A NATIONALIST MP has hit out at a Spanish cardinal who claimed Catholic supporters of independence movements anywhere in the world are violating the church's teachings.
Glasgow North West MP Carol Monaghan reacted angrily to remarks by Valencia's Cardinal Antonio Cañizares Llovera after he said: “The independence movement has aroused a hatred which didn’t exist, whereas the church will always work for unity, coexistence and harmony.”
The leading churchman said it was “morally unacceptable” for nations to claim independence by their own will and against Catholic teaching ahead of regional elections in Catalonia on December 21.
The poll has been instigated following the dissolution of the Catalan Parliament following the unofficial independence poll that was in favour of the region being independent from Spain.
But Ms Monaghan, a Catholic and the MP for Glasgow North West, said that the cardinal showed a “deliberate ignorance of the drivers behind independence movements”.
She said in the Scottish Catholic Observer that as someone of Faith, it was “ludicrous” to suggest she was violating the Church through her belief that Scotland should be independent nation.
She added: "It appears the Spanish establishment have a new champion in Cardinal Cañizares.
“I wonder what the cardinal thinks about other nations that have gained their independence.
“He cannot surely believe that the USA or indeed Ireland should have remained under London rule?
“The cardinal’s comments display a deliberate ignorance of the drivers behind independence movements.”
“In Scotland these drivers include the desire for a more socially-just society, a society where refugees are welcome and nuclear weapons are not.
She went on: “As someone whose Faith has always informed my politics, it is ludicrous to suggest that I am violating Church teaching by asserting my belief that Scotland should be independent of the London-centric decision making in Westminster."
She described watching news of the "brutality" of the Spanish police sent into Catalonia on the day of the illegal independence referendum in October and said the Madrid Government had shown "intransigence."
Ms Monaghan argued that in this context his "suggestion that the independence movement had aroused hatred, is deeply irresponsible.”

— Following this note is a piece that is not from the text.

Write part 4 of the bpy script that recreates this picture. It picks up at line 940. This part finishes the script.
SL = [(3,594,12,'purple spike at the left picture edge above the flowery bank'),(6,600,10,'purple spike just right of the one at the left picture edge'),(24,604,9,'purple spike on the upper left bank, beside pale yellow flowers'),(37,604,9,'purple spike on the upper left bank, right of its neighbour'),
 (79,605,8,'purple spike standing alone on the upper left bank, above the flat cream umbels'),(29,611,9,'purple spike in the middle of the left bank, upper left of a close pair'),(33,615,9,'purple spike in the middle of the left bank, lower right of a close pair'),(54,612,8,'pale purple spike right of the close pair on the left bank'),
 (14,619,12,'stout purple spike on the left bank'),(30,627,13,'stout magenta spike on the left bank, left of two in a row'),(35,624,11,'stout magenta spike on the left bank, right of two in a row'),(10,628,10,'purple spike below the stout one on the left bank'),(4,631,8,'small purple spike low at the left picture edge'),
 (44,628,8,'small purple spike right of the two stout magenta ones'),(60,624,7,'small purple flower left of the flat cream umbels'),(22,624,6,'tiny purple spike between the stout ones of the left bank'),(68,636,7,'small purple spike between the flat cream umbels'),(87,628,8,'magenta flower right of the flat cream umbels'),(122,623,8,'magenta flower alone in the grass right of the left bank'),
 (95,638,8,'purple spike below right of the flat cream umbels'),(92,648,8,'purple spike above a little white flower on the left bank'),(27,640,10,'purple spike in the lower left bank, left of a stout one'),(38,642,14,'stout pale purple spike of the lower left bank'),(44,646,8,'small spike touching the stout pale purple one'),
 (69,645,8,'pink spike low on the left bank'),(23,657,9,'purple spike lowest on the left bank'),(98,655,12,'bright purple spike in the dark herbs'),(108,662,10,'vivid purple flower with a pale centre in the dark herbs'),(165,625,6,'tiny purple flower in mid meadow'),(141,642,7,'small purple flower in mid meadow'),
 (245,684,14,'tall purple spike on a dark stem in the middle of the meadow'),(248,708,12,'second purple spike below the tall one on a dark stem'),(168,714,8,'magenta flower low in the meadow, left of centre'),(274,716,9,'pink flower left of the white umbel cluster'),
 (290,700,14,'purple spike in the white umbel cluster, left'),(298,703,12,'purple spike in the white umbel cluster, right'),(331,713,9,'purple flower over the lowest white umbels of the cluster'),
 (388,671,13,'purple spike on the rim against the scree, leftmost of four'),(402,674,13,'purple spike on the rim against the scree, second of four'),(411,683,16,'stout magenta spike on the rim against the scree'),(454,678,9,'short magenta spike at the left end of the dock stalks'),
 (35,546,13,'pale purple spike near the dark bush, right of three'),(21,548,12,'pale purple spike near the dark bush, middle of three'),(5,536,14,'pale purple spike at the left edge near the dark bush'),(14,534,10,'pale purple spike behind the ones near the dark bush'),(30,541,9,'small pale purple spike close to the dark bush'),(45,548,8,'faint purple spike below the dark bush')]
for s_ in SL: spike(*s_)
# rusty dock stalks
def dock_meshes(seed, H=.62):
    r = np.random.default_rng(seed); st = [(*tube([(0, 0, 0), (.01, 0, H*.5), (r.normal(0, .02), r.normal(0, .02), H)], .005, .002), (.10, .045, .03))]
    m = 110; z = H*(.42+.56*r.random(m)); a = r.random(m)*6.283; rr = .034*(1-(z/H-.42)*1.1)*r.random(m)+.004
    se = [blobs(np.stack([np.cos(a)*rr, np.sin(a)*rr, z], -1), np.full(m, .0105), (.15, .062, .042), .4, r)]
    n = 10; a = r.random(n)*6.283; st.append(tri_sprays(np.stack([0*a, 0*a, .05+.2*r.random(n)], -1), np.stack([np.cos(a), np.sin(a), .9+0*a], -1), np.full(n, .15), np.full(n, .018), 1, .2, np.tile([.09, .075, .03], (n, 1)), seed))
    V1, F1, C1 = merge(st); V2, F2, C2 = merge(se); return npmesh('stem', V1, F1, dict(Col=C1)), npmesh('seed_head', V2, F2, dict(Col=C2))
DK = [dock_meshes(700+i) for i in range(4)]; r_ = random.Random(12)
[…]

In a commentary for the Madrid-based daily newspaper, La Razon, Cardinal Cañizares said: “In democratically constituted nations, there can be no moral legitimacy for unilateral secession.
“When certain nations are linked by historical, cultural and political ties to other nations within the same state, it cannot be said that these nations necessarily enjoy a right to political sovereignty.
“Nations, considered in isolation, do not enjoy an absolute right to decide.”
He said the Catholic Church recognised the right of people to change the political order, but said that it was “morally unacceptable” for nations to “claim independence unilaterally by their own will”.
He said nationalist demands could only be justified “with reference to the common good of the entire affected population”.
“When the will to independence becomes an absolute principle of political action and is imposed at all costs and by any means, it is comparable to an idolatry that gravely undermines the moral order,” he said.
In a separate interview with La Razon, Cardinal Cañizares said that he hoped the church would clarify the “non-legitimacy of secessionism in democratic countries” to discourage nationalism in other European regions such as Scotland, Corsica and Bavaria.